▶ _PROBLEM REQUIREMENTS_
Retype, please, the listing from its opening line through the line that contains "def zat(v, d): return EYE+(652-v)*d/FPX", both included, without the pictures.

▶ _COLLECTED DATA_

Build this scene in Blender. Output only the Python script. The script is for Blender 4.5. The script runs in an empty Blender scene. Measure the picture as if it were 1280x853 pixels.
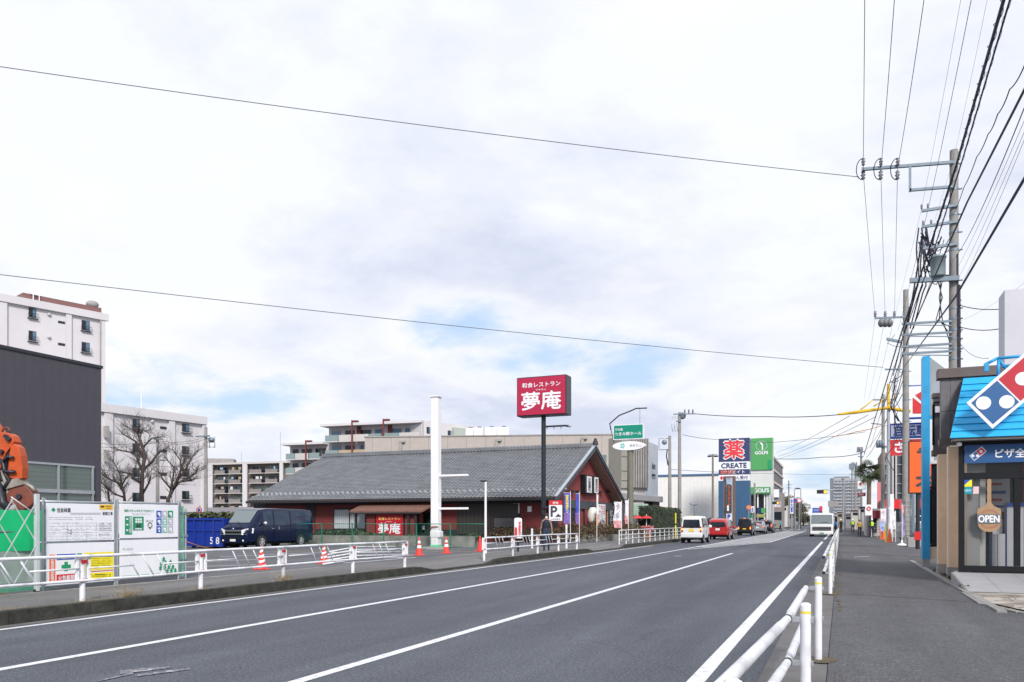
import bpy, bmesh, math, random
from mathutils import Vector, Matrix, noise
R = math.radians
scene = bpy.context.scene
C = scene.collection
rng = random.Random(7)

# ---------------------------------------------------------------- camera and measuring
TH = math.atan(411/980); cc, ss = math.cos(TH), math.sin(TH); FPX = 980.0; EYE = 1.5
cam_d = bpy.data.cameras.new('camera'); cam = bpy.data.objects.new('camera', cam_d); C.objects.link(cam)
cam.location = (0, 0, EYE); cam.rotation_euler = (R(90), 0, TH)
cam_d.sensor_width = 36; cam_d.lens = FPX/1280*36; cam_d.shift_y = 225.5/1280
cam_d.clip_start = 0.1; cam_d.clip_end = 6000
scene.camera = cam

def at(u, v, d):            # photo pixel + distance along the view -> world point
    r = (u-640)/FPX
    return Vector((d*(-ss+cc*r), d*(cc+ss*r), EYE+(652-v)*d/FPX))
def gp(u, v, z=0.0):        # photo pixel on a level at height z
    return at(u, v, (EYE-z)*FPX/(v-652))
def dX(u, X): return X*FPX/(cc*(u-1051))          # distance at which column u meets the plane x=X
def dY(u, Y): return Y/(cc+ss*(u-640)/FPX)        # ... the plane y=Y
def zat(v, d): return EYE+(652-v)*d/FPX

# ---------------------------------------------------------------- materials
MATS = {}
def mat(name, col, rough=.6, metal=0, var=.12, scale=4, bump=0, bscale=60, emit=0, coat=0, dirt=0, spec=.5, detail=6):
    if name in MATS: return MATS[name]
    m = bpy.data.materials.new(name); m.use_nodes = True
    nt = m.node_tree; N = nt.nodes; L = nt.links; b = N['Principled BSDF']
    b.inputs['Roughness'].default_value = rough; b.inputs['Metallic'].default_value = metal
    b.inputs['Specular IOR Level'].default_value = spec
    if coat: b.inputs['Coat Weight'].default_value = coat; b.inputs['Coat Roughness'].default_value = .06
    tc = N.new('ShaderNodeTexCoord')
    if var > 0:
        n = N.new('ShaderNodeTexNoise'); n.inputs['Scale'].default_value = scale; n.inputs['Detail'].default_value = detail
        n.inputs['Roughness'].default_value = .65
        L.new(tc.outputs['Object'], n.inputs['Vector'])
        r = N.new('ShaderNodeValToRGB'); e = r.color_ramp.elements
        e[0].position = .3; e[1].position = .7
        e[0].color = [max(0, c*(1-var)) for c in col[:3]]+[1]; e[1].color = [min(1, c*(1+var)) for c in col[:3]]+[1]
        L.new(n.outputs['Fac'], r.inputs['Fac']); out = r.outputs['Color']
        if dirt:
            n2 = N.new('ShaderNodeTexNoise'); n2.inputs['Scale'].default_value = scale*.35; n2.inputs['Detail'].default_value = 10
            L.new(tc.outputs['Object'], n2.inputs['Vector'])
            r2 = N.new('ShaderNodeValToRGB'); r2.color_ramp.elements[0].position = .5; r2.color_ramp.elements[1].position = .75
            r2.color_ramp.elements[0].color = (0, 0, 0, 1); r2.color_ramp.elements[1].color = (dirt, dirt, dirt, 1)
            L.new(n2.outputs['Fac'], r2.inputs['Fac'])
            mx = N.new('ShaderNodeMixRGB'); L.new(r2.outputs['Color'], mx.inputs['Fac']); L.new(out, mx.inputs['Color1'])
            mx.inputs['Color2'].default_value = (.09, .08, .07, 1); out = mx.outputs['Color']
        L.new(out, b.inputs['Base Color'])
    else: b.inputs['Base Color'].default_value = list(col[:3])+[1]
    if bump:
        n3 = N.new('ShaderNodeTexNoise'); n3.inputs['Scale'].default_value = bscale; n3.inputs['Detail'].default_value = 4
        L.new(tc.outputs['Object'], n3.inputs['Vector'])
        bp = N.new('ShaderNodeBump'); bp.inputs['Strength'].default_value = bump; bp.inputs['Distance'].default_value = .02
        L.new(n3.outputs['Fac'], bp.inputs['Height']); L.new(bp.outputs['Normal'], b.inputs['Normal'])
    if emit:
        b.inputs['Emission Color'].default_value = list(col[:3])+[1]; b.inputs['Emission Strength'].default_value = emit
    MATS[name] = m
    return m
def glass(name, tint=(.03, .04, .045), rough=.03, alpha=1.0, spec=.8):
    if name in MATS: return MATS[name]
    m = mat(name, tint, rough, 0, 0, spec=spec)
    if alpha < 1: m.node_tree.nodes['Principled BSDF'].inputs['Alpha'].default_value = alpha
    return m
def stripes(name, a, b, axis, period, frac, rough=.6, bump=0):   # two-colour boards or seams running across an axis
    m = mat(name, a, rough, 0, .06, 2)
    nt = m.node_tree; N = nt.nodes; L = nt.links; bs = N['Principled BSDF']
    src = bs.inputs['Base Color'].links[0].from_socket
    tc = N.new('ShaderNodeTexCoord'); sp = N.new('ShaderNodeSeparateXYZ'); L.new(tc.outputs['Object'], sp.inputs[0])
    d = N.new('ShaderNodeMath'); d.operation = 'DIVIDE'; d.inputs[1].default_value = period; L.new(sp.outputs[axis], d.inputs[0])
    fr = N.new('ShaderNodeMath'); fr.operation = 'FRACT'; L.new(d.outputs[0], fr.inputs[0])
    lt = N.new('ShaderNodeMath'); lt.operation = 'LESS_THAN'; lt.inputs[1].default_value = frac; L.new(fr.outputs[0], lt.inputs[0])
    mx = N.new('ShaderNodeMixRGB'); L.new(lt.outputs[0], mx.inputs['Fac']); L.new(src, mx.inputs['Color1']); mx.inputs['Color2'].default_value = list(b)+[1]
    L.new(mx.outputs[0], bs.inputs['Base Color'])
    return m

# ---------------------------------------------------------------- mesh builder
class MB:
    def __init__(s, m=None): s.v = []; s.f = []; s.k = []; s.sm = []; s.m = []; s.d = m
    def mi(s, m):
        m = m or s.d
        if m not in s.m: s.m.append(m)
        return s.m.index(m)
    def add(s, vs, fs, m=None, smooth=False):
        o = len(s.v); k = s.mi(m)
        s.v += [Vector(p) for p in vs]
        for f in fs: s.f.append([i+o for i in f]); s.k.append(k); s.sm.append(smooth)
        return s
    def hexa(s, p, m=None):
        return s.add(p, [(0,3,2,1),(4,5,6,7),(0,1,5,4),(1,2,6,5),(2,3,7,6),(3,0,4,7)], m)
    def box(s, x0, x1, y0, y1, z0, z1, m=None):
        return s.hexa([(x0,y0,z0),(x1,y0,z0),(x1,y1,z0),(x0,y1,z0),(x0,y0,z1),(x1,y0,z1),(x1,y1,z1),(x0,y1,z1)], m)
    def quad(s, a, b, c, d, m=None): return s.add([a,b,c,d], [(0,1,2,3)], m)
    def slab(s, o, ux, uy, un, m=None):   # box from origin corner and three edge vectors
        o, ux, uy, un = map(Vector, (o, ux, uy, un))
        return s.hexa([o, o+ux, o+ux+uy, o+uy, o+un, o+ux+un, o+ux+uy+un, o+uy+un], m)
    def cyl(s, p, q, r0, r1=None, n=10, m=None, caps=True, smooth=True):
        p, q = Vector(p), Vector(q); r1 = r0 if r1 is None else r1
        z = (q-p); z = z.normalized() if z.length > 1e-9 else Vector((0,0,1))
        x = z.orthogonal().normalized(); y = z.cross(x)
        a = [(math.cos(2*math.pi*i/n), math.sin(2*math.pi*i/n)) for i in range(n)]
        vs = [p+(x*c+y*t)*r0 for c, t in a]+[q+(x*c+y*t)*r1 for c, t in a]
        s.add(vs, [(i, (i+1)%n, n+(i+1)%n, n+i) for i in range(n)], m, smooth)
        if caps: s.add(vs, [tuple(range(n))[::-1], tuple(range(n, 2*n))], m)
        return s
    def tube(s, pts, r, m=None, n=6, caps=True):
        pts = [Vector(p) for p in pts]; rs = r if isinstance(r, (list, tuple)) else [r]*len(pts)
        vs = []; t0 = (pts[1]-pts[0]).normalized(); x = t0.orthogonal().normalized()
        for i, p in enumerate(pts):
            t = (pts[min(i+1, len(pts)-1)]-pts[max(i-1, 0)]).normalized()
            x = (x-t*x.dot(t)).normalized(); y = t.cross(x)
            for k in range(n):
                a = 2*math.pi*k/n; vs.append(p+(x*math.cos(a)+y*math.sin(a))*rs[i])
        fs = [(i*n+k, i*n+(k+1)%n, (i+1)*n+(k+1)%n, (i+1)*n+k) for i in range(len(pts)-1) for k in range(n)]
        if caps: fs += [tuple(range(n))[::-1], tuple(range((len(pts)-1)*n, len(pts)*n))]
        return s.add(vs, fs, m, True)
    def ball(s, c, r, m=None, n=10, k=6):
        c = Vector(c); r = Vector(r) if isinstance(r, (tuple, list, Vector)) else Vector((r,r,r))
        vs = [c+Vector((0,0,r.z))]
        for j in range(1, k):
            a = math.pi*j/k
            for i in range(n):
                b = 2*math.pi*i/n; vs.append(c+Vector((r.x*math.sin(a)*math.cos(b), r.y*math.sin(a)*math.sin(b), r.z*math.cos(a))))
        vs.append(c-Vector((0,0,r.z)))
        fs = [(0, 1+i, 1+(i+1)%n) for i in range(n)]
        for j in range(k-2):
            for i in range(n): fs.append((1+j*n+i, 1+(j+1)*n+i, 1+(j+1)*n+(i+1)%n, 1+j*n+(i+1)%n))
        l = len(vs)-1; b0 = 1+(k-2)*n
        fs += [(l, b0+(i+1)%n, b0+i) for i in range(n)]
        return s.add(vs, fs, m, True)
    def prism(s, poly, e, m=None):        # polygon (3D points) extruded by vector e
        e = Vector(e); n = len(poly); vs = [Vector(p) for p in poly]; vs += [p+e for p in vs]
        return s.add(vs, [tuple(range(n))[::-1], tuple(range(n, 2*n))]+[(i, (i+1)%n, n+(i+1)%n, n+i) for i in range(n)], m)
    def lathe(s, prof, c=(0,0,0), n=16, m=None):
        c = Vector(c); vs = [c+Vector((r*math.cos(2*math.pi*i/n), r*math.sin(2*math.pi*i/n), z)) for r, z in prof for i in range(n)]
        fs = [(j*n+i, j*n+(i+1)%n, (j+1)*n+(i+1)%n, (j+1)*n+i) for j in range(len(prof)-1) for i in range(n)]
        return s.add(vs, fs, m, True)
    def text(s, body, c, right, up, w, h, m=None, bold=0, spacing=1, vertical=False, fit=True):
        """lettering of width w and height h centred on c, lying in the plane of right/up"""
        c, right, up = Vector(c), Vector(right).normalized(), Vector(up).normalized()
        vs, fs = glyphs('\n'.join(body) if vertical else body, 0, spacing, vertical)
        if not vs: return s
        x0 = min(v[0] for v in vs); x1 = max(v[0] for v in vs); y0 = min(v[1] for v in vs); y1 = max(v[1] for v in vs)
        sx = w/max(x1-x0, 1e-6); sy = h/max(y1-y0, 1e-6)
        if not fit: sx = sy = min(sx, sy)
        nn = right.cross(up); w_ = bold*.55*abs(sy)     # heavier strokes: the same glyphs again, a hair proud and shifted
        sh = [(0, 0)] if bold <= .001 else [(0, 0), (-w_, 0), (w_, 0), (0, -w_), (0, w_)]
        for i, (dx, dy) in enumerate(sh):
            s.add([c+nn*(.0006*i)+right*((v[0]-(x0+x1)/2)*sx+dx)+up*((v[1]-(y0+y1)/2)*sy+dy) for v in vs], fs, m)
        return s
    def build(s, name, parent=None, world=True, bevel=0):
        me = bpy.data.meshes.new(name)
        vs = s.v
        if parent is not None and world:
            l, rz = ORG[parent.name]; inv = Matrix.Rotation(-rz, 3, 'Z')
            vs = [inv @ (p-l) for p in vs]
        me.from_pydata([tuple(p) for p in vs], [], s.f)
        for m in s.m: me.materials.append(m)
        me.polygons.foreach_set('material_index', s.k); me.polygons.foreach_set('use_smooth', s.sm)
        me.update()
        o = bpy.data.objects.new(name, me); C.objects.link(o)
        if parent is not None:
            o.parent = parent; ORG[o.name] = ORG[parent.name]
        else: ORG[o.name] = (Vector((0,0,0)), 0)
        if bevel:
            b = o.modifiers.new('bevel', 'BEVEL'); b.width = bevel; b.segments = 2; b.limit_method = 'ANGLE'; b.angle_limit = R(40)
        return o
ORG = {}
GL = {}
def glyphs(body, bold, spacing, vertical):
    key = (body, bold, spacing, vertical)
    if key in GL: return GL[key]
    cu = bpy.data.curves.new('lettering', 'FONT'); cu.body = body; cu.offset = bold; cu.space_character = spacing
    cu.resolution_u = 3; cu.align_x = 'CENTER'; cu.space_line = .82 if vertical else 1
    o = bpy.data.objects.new('lettering', cu); C.objects.link(o)
    dg = bpy.context.evaluated_depsgraph_get(); me = bpy.data.meshes.new_from_object(o.evaluated_get(dg))
    vs = [tuple(v.co) for v in me.vertices]; fs = [tuple(p.vertices) for p in me.polygons]
    bpy.data.objects.remove(o); bpy.data.curves.remove(cu); bpy.data.meshes.remove(me)
    GL[key] = (vs, fs)
    return GL[key]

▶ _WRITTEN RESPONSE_
Build this scene in Blender. Output only the Python script. The script is for Blender 4.5. The script runs in an empty Blender scene. Measure the picture as if it were 1280x853 pixels.
import bpy, bmesh, math, random
from mathutils import Vector, Matrix, noise
R = math.radians
scene = bpy.context.scene
C = scene.collection
rng = random.Random(7)

# ---------------------------------------------------------------- camera and measuring
TH = math.atan(411/980); cc, ss = math.cos(TH), math.sin(TH); FPX = 980.0; EYE = 1.5
cam_d = bpy.data.cameras.new('camera'); cam = bpy.data.objects.new('camera', cam_d); C.objects.link(cam)
cam.location = (0, 0, EYE); cam.rotation_euler = (R(90), 0, TH)
cam_d.sensor_width = 36; cam_d.lens = FPX/1280*36; cam_d.shift_y = 225.5/1280
cam_d.clip_start = 0.1; cam_d.clip_end = 6000
scene.camera = cam

def at(u, v, d):            # photo pixel + distance along the view -> world point
    r = (u-640)/FPX
    return Vector((d*(-ss+cc*r), d*(cc+ss*r), EYE+(652-v)*d/FPX))
def gp(u, v, z=0.0):        # photo pixel on a level at height z
    return at(u, v, (EYE-z)*FPX/(v-652))
def dX(u, X): return X*FPX/(cc*(u-1051))          # distance at which column u meets the plane x=X
def dY(u, Y): return Y/(cc+ss*(u-640)/FPX)        # ... the plane y=Y
def zat(v, d): return EYE+(652-v)*d/FPX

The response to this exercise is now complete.